• **PROBLEM DESCRIPTION**
Write the entries below out again exactly; any picture in them stays out.

Scene script records
►

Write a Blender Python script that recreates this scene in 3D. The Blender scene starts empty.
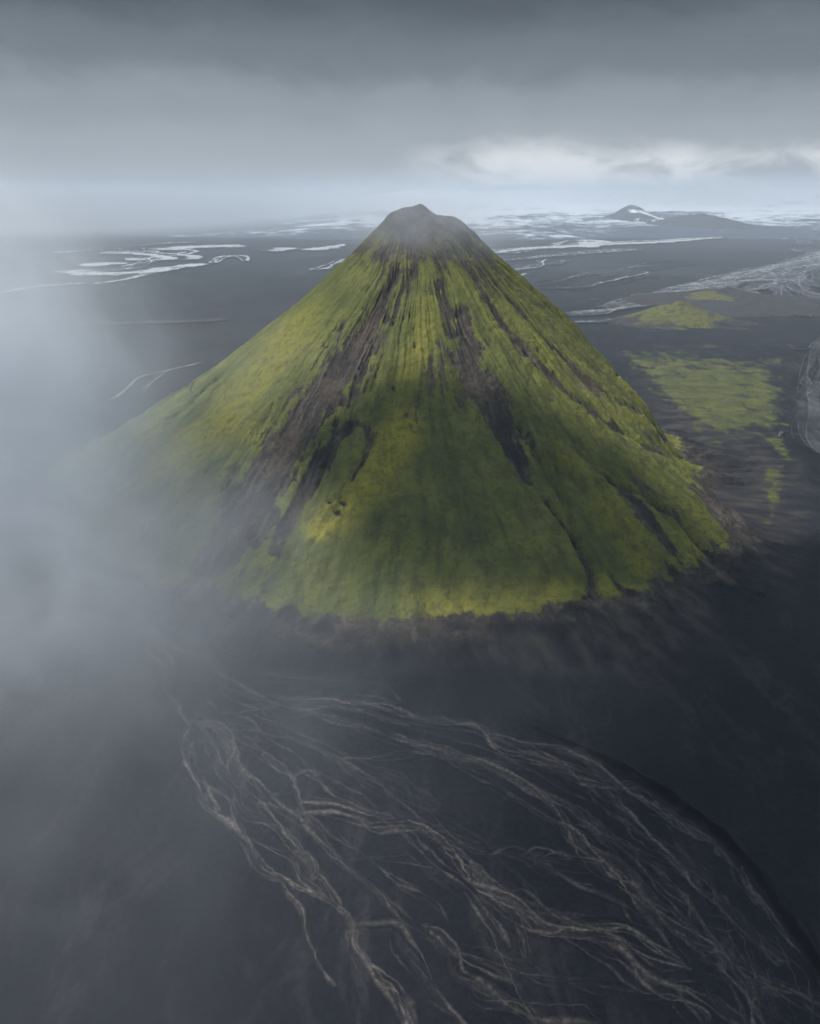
import bpy, math, random
import numpy as np
from mathutils import Vector

# ------------------------------------------------------------------ camera, sky, sun, exposure
S = bpy.context.scene
COL = S.collection
W, H = 820, 1024
CAM_Z = 200.0
FPX = 804.0                       # focal length in pixels
PITCH = math.radians(21.2)        # below the horizon

cam_d = bpy.data.cameras.new("camera")
cam = bpy.data.objects.new("camera", cam_d)
COL.objects.link(cam)
cam_d.sensor_fit = 'VERTICAL'
cam_d.sensor_height = 24.0
cam_d.lens = 24.0 * FPX / H
cam_d.clip_start = 1.0
cam_d.clip_end = 200000.0
cam.location = (0, 0, CAM_Z)
cam.rotation_euler = (math.radians(90) - PITCH, 0, 0)
S.camera = cam

SUN_TO = Vector((-0.56, -0.10, 0.82)).normalized()
SUN_EL = math.asin(SUN_TO.z)
SUN_AZ = math.atan2(SUN_TO.x, SUN_TO.y)
SUN_STRENGTH = 4.6

wd = bpy.data.worlds.new("World")
S.world = wd
wd.use_nodes = True

S.view_settings.view_transform = 'Standard'
S.view_settings.look = 'None'
S.view_settings.gamma = 1.0
S.view_settings.exposure = 0.0
S.view_settings.use_curve_mapping = False
S.render.engine = 'CYCLES'
S.cycles.use_denoising = True
S.cycles.use_adaptive_sampling = True
S.cycles.adaptive_threshold = 0.02
S.cycles.max_bounces = 5
S.cycles.diffuse_bounces = 2
S.cycles.glossy_bounces = 2
S.cycles.volume_bounces = 3
S.cycles.volume_step_rate = 1.0
S.cycles.volume_max_steps = 96
S.cycles.caustics_reflective = False
S.cycles.caustics_refractive = False


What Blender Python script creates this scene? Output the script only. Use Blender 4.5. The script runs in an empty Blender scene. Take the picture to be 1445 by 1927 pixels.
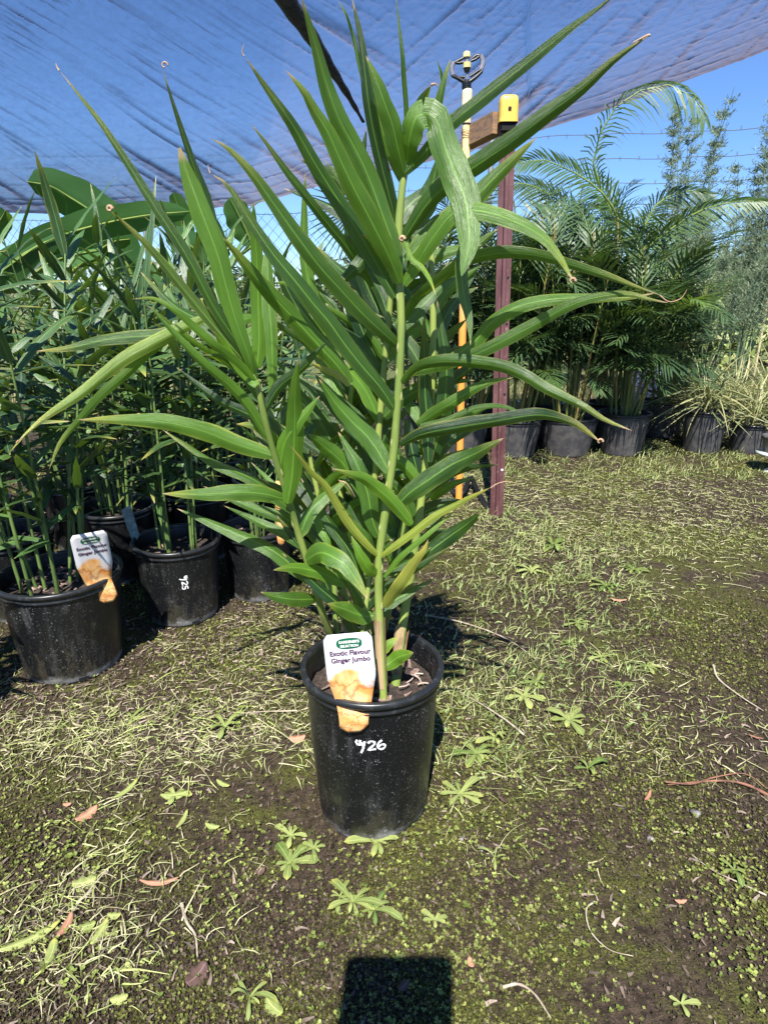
import bpy, math, random
import numpy as np
from mathutils import Vector, Matrix, noise
R = math.radians
random.seed(7); rng = np.random.default_rng(7)

# ------------------------------------------------------------------ camera
F = 1200.0; CX, CY = 722.5, 963.5; PITCH = R(19.0); HC = 0.95
cp, sp = math.cos(PITCH), math.sin(PITCH)
scene = bpy.context.scene
cam_d = bpy.data.cameras.new('camera'); cam = bpy.data.objects.new('camera', cam_d)
scene.collection.objects.link(cam); scene.camera = cam
cam.location = (0, 0, HC); cam.rotation_euler = (R(90) - PITCH, 0, 0)
cam_d.sensor_fit = 'VERTICAL'; cam_d.sensor_height = 36.0; cam_d.lens = 36.0 * F / 1927.0
cam_d.clip_start = 0.02; cam_d.clip_end = 2000

# ------------------------------------------------------------------ light
ANTI = Vector((0.094, 0.7156, -0.993)).normalized()
w = bpy.data.worlds.new('World'); scene.world = w; w.use_nodes = True
nt = w.node_tree; bg = nt.nodes['Background']
sky = nt.nodes.new('ShaderNodeTexSky'); sky.sky_type = 'NISHITA'; sky.sun_disc = False
sky.sun_elevation = R(54); sky.sun_rotation = R(187.5)
sky.air_density = 1.0; sky.dust_density = 0.0; sky.ozone_density = 5.0; sky.altitude = 0
tint = nt.nodes.new('ShaderNodeMix'); tint.data_type = 'RGBA'; tint.blend_type = 'MULTIPLY'; tint.inputs[0].default_value = 1; tint.inputs[7].default_value = (.70, .88, 1.16, 1)
nt.links.new(sky.outputs[0], tint.inputs[6]); nt.links.new(tint.outputs[2], bg.inputs[0]); bg.inputs[1].default_value = 0.072
sd = bpy.data.lights.new('sun', 'SUN'); sd.energy = 5.0; sd.angle = R(0.53); sd.color = (1.0, 0.955, 0.87)
so = bpy.data.objects.new('sun', sd); scene.collection.objects.link(so)
so.rotation_euler = ANTI.to_track_quat('-Z', 'Y').to_euler(); so.location = (-1, -5, 7)
scene.view_settings.view_transform = 'Standard'; scene.view_settings.look = 'None'
scene.view_settings.exposure = 1.1; scene.view_settings.gamma = 1; scene.view_settings.use_curve_mapping = False
scene.render.engine = 'CYCLES'
scene.cycles.max_bounces = 8; scene.cycles.transparent_max_bounces = 12
scene.cycles.use_denoising = True

# ------------------------------------------------------------------ helpers
C = scene.collection
def dirv(px, py):
    u = (px - CX) / F; v = (py - CY) / F
    return Vector((u, cp - v * sp, -(sp + v * cp)))
def P(px, py, Y):
    d = dirv(px, py); t = Y / d.y
    return Vector((d.x * t, Y, HC + d.z * t))
def G(px, py, z=0.0):
    d = dirv(px, py); t = (z - HC) / d.z
    return Vector((d.x * t, d.y * t, z))
def tag(o, label=None, cat=None, group=None, kind=None):
    if label: o['label'] = label
    if cat: o['category'] = cat
    if group: o['group'] = group
    if kind: o['kind'] = kind
    return o
def link(o, parent=None):
    C.objects.link(o)
    if parent is not None: o.parent = parent
    return o
def empty(name, loc, rz=0):
    o = bpy.data.objects.new(name, None); o.location = loc; o.rotation_euler = (0, 0, rz)
    o.empty_display_size = 0.05
    return link(o)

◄

• **FINISHED ANSWER**
Write a Blender Python script that recreates this scene in 3D. The Blender scene starts empty.
import bpy, math, random
import numpy as np
from mathutils import Vector

# ------------------------------------------------------------------ camera, sky, sun, exposure
S = bpy.context.scene
COL = S.collection
W, H = 820, 1024
CAM_Z = 200.0
FPX = 804.0                       # focal length in pixels
PITCH = math.radians(21.2)        # below the horizon

cam_d = bpy.data.cameras.new("camera")
cam = bpy.data.objects.new("camera", cam_d)
COL.objects.link(cam)
cam_d.sensor_fit = 'VERTICAL'
cam_d.sensor_height = 24.0
cam_d.lens = 24.0 * FPX / H
cam_d.clip_start = 1.0
cam_d.clip_end = 200000.0
cam.location = (0, 0, CAM_Z)
cam.rotation_euler = (math.radians(90) - PITCH, 0, 0)
S.camera = cam

SUN_TO = Vector((-0.56, -0.10, 0.82)).normalized()
SUN_EL = math.asin(SUN_TO.z)
SUN_AZ = math.atan2(SUN_TO.x, SUN_TO.y)
SUN_STRENGTH = 4.6

wd = bpy.data.worlds.new("World")
S.world = wd
wd.use_nodes = True

S.view_settings.view_transform = 'Standard'
S.view_settings.look = 'None'
S.view_settings.gamma = 1.0
S.view_settings.exposure = 0.0
S.view_settings.use_curve_mapping = False
S.render.engine = 'CYCLES'
S.cycles.use_denoising = True
S.cycles.use_adaptive_sampling = True
S.cycles.adaptive_threshold = 0.02
S.cycles.max_bounces = 5
S.cycles.diffuse_bounces = 2
S.cycles.glossy_bounces = 2
S.cycles.volume_bounces = 3
S.cycles.volume_step_rate = 1.0
S.cycles.volume_max_steps = 96
S.cycles.caustics_reflective = False
S.cycles.caustics_refractive = False


What Blender Python script creates this scene? Output the script only. Use Blender 4.5. The script runs in an empty Blender scene. Take the picture to be 1445 by 1927 pixels.
import bpy, math, random
import numpy as np
from mathutils import Vector, Matrix, noise
R = math.radians
random.seed(7); rng = np.random.default_rng(7)

# ------------------------------------------------------------------ camera
F = 1200.0; CX, CY = 722.5, 963.5; PITCH = R(19.0); HC = 0.95
cp, sp = math.cos(PITCH), math.sin(PITCH)
scene = bpy.context.scene
cam_d = bpy.data.cameras.new('camera'); cam = bpy.data.objects.new('camera', cam_d)
scene.collection.objects.link(cam); scene.camera = cam
cam.location = (0, 0, HC); cam.rotation_euler = (R(90) - PITCH, 0, 0)
cam_d.sensor_fit = 'VERTICAL'; cam_d.sensor_height = 36.0; cam_d.lens = 36.0 * F / 1927.0
cam_d.clip_start = 0.02; cam_d.clip_end = 2000

# ------------------------------------------------------------------ light
ANTI = Vector((0.094, 0.7156, -0.993)).normalized()
w = bpy.data.worlds.new('World'); scene.world = w; w.use_nodes = True
nt = w.node_tree; bg = nt.nodes['Background']
sky = nt.nodes.new('ShaderNodeTexSky'); sky.sky_type = 'NISHITA'; sky.sun_disc = False
sky.sun_elevation = R(54); sky.sun_rotation = R(187.5)
sky.air_density = 1.0; sky.dust_density = 0.0; sky.ozone_density = 5.0; sky.altitude = 0
tint = nt.nodes.new('ShaderNodeMix'); tint.data_type = 'RGBA'; tint.blend_type = 'MULTIPLY'; tint.inputs[0].default_value = 1; tint.inputs[7].default_value = (.70, .88, 1.16, 1)
nt.links.new(sky.outputs[0], tint.inputs[6]); nt.links.new(tint.outputs[2], bg.inputs[0]); bg.inputs[1].default_value = 0.072
sd = bpy.data.lights.new('sun', 'SUN'); sd.energy = 5.0; sd.angle = R(0.53); sd.color = (1.0, 0.955, 0.87)
so = bpy.data.objects.new('sun', sd); scene.collection.objects.link(so)
so.rotation_euler = ANTI.to_track_quat('-Z', 'Y').to_euler(); so.location = (-1, -5, 7)
scene.view_settings.view_transform = 'Standard'; scene.view_settings.look = 'None'
scene.view_settings.exposure = 1.1; scene.view_settings.gamma = 1; scene.view_settings.use_curve_mapping = False
scene.render.engine = 'CYCLES'
scene.cycles.max_bounces = 8; scene.cycles.transparent_max_bounces = 12
scene.cycles.use_denoising = True

# ------------------------------------------------------------------ helpers
C = scene.collection
def dirv(px, py):
    u = (px - CX) / F; v = (py - CY) / F
    return Vector((u, cp - v * sp, -(sp + v * cp)))
def P(px, py, Y):
    d = dirv(px, py); t = Y / d.y
    return Vector((d.x * t, Y, HC + d.z * t))
def G(px, py, z=0.0):
    d = dirv(px, py); t = (z - HC) / d.z
    return Vector((d.x * t, d.y * t, z))
def tag(o, label=None, cat=None, group=None, kind=None):
    if label: o['label'] = label
    if cat: o['category'] = cat
    if group: o['group'] = group
    if kind: o['kind'] = kind
    return o
def link(o, parent=None):
    C.objects.link(o)
    if parent is not None: o.parent = parent
    return o
def empty(name, loc, rz=0):
    o = bpy.data.objects.new(name, None); o.location = loc; o.rotation_euler = (0, 0, rz)
    o.empty_display_size = 0.05
    return link(o)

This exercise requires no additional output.